_OBJECTIVE_
From the listing below, return each line that includes "scene".

_DATASET SECTION_
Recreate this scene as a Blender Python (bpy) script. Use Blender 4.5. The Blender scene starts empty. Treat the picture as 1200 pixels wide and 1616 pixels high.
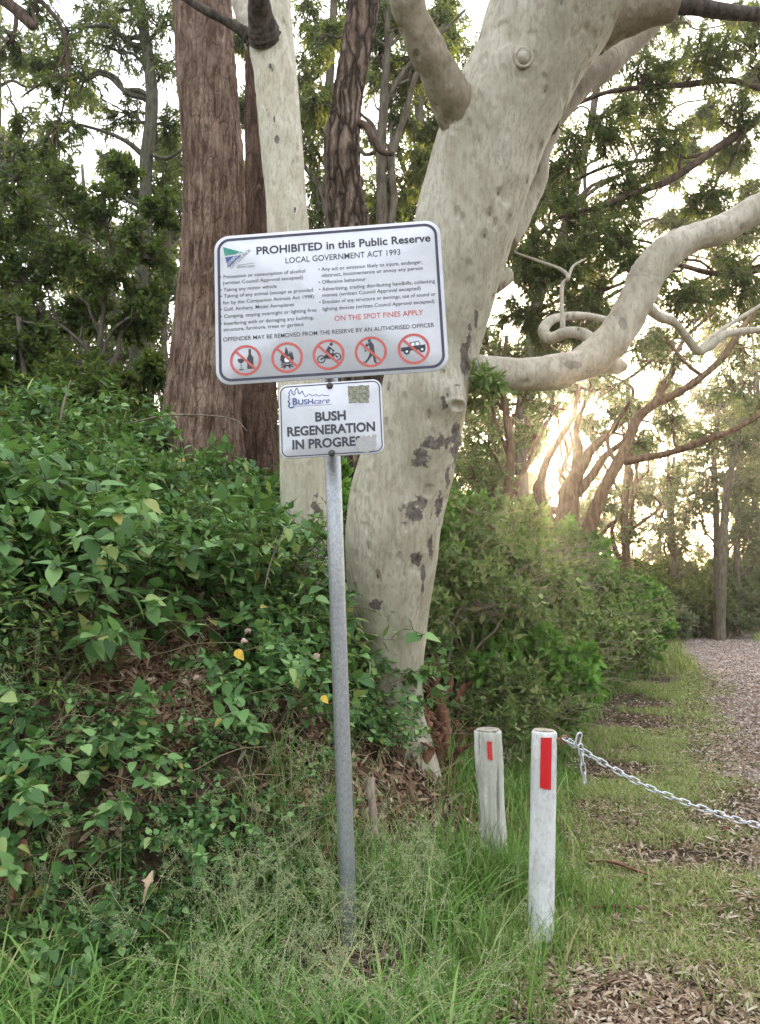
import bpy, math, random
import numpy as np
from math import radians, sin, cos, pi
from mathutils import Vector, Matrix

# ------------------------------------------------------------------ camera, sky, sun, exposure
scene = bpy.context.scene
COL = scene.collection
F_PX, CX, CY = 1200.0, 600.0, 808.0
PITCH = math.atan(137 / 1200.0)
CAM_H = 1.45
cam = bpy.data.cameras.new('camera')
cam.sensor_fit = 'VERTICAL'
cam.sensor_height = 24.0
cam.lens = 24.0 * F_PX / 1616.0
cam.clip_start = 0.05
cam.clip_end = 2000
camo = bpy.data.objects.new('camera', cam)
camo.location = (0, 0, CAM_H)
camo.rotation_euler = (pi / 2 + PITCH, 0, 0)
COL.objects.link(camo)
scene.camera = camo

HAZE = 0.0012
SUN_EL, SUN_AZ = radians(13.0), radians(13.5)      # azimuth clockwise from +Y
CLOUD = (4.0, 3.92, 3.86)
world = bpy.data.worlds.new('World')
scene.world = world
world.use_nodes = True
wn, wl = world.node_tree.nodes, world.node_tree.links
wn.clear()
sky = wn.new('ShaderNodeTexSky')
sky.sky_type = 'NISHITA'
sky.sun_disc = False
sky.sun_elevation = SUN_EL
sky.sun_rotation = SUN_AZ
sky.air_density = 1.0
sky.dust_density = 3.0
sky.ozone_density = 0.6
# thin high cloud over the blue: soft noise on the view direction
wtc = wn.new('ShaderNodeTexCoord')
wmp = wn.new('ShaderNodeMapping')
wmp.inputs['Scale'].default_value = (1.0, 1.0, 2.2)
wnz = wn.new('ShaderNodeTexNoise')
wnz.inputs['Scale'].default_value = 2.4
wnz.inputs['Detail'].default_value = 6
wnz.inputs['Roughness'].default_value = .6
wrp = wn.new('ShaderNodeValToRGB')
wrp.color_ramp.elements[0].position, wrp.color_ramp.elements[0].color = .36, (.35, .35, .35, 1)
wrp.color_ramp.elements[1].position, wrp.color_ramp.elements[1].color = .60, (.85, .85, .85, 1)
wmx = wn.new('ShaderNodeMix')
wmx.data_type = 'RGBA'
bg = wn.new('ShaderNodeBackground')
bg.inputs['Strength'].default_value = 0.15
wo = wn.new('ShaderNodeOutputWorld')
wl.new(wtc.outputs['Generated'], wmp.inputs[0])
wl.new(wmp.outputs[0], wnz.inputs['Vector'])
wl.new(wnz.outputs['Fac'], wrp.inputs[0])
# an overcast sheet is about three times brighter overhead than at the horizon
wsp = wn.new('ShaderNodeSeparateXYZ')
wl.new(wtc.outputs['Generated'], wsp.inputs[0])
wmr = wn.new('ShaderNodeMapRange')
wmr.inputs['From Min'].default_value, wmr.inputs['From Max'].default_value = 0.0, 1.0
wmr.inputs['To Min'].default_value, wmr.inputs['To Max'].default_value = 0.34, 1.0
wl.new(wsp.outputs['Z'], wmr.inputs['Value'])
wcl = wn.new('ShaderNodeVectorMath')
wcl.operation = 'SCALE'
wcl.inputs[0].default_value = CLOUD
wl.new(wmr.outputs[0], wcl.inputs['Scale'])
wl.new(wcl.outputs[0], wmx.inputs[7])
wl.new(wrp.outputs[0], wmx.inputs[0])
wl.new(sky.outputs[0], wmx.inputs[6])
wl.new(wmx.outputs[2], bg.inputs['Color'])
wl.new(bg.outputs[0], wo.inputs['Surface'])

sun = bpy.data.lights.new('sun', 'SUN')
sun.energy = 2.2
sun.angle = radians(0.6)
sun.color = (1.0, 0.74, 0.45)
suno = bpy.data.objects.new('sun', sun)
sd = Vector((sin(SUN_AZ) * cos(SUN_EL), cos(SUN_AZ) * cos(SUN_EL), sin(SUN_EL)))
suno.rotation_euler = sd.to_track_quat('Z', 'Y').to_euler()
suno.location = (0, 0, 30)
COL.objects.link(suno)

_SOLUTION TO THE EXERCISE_
Recreate this scene as a Blender Python (bpy) script. Use Blender 4.5. The Blender scene starts empty. Treat the picture as 1200 pixels wide and 1616 pixels high.
scene = bpy.context.scene
COL = scene.collection
scene.camera = camo
scene.world = world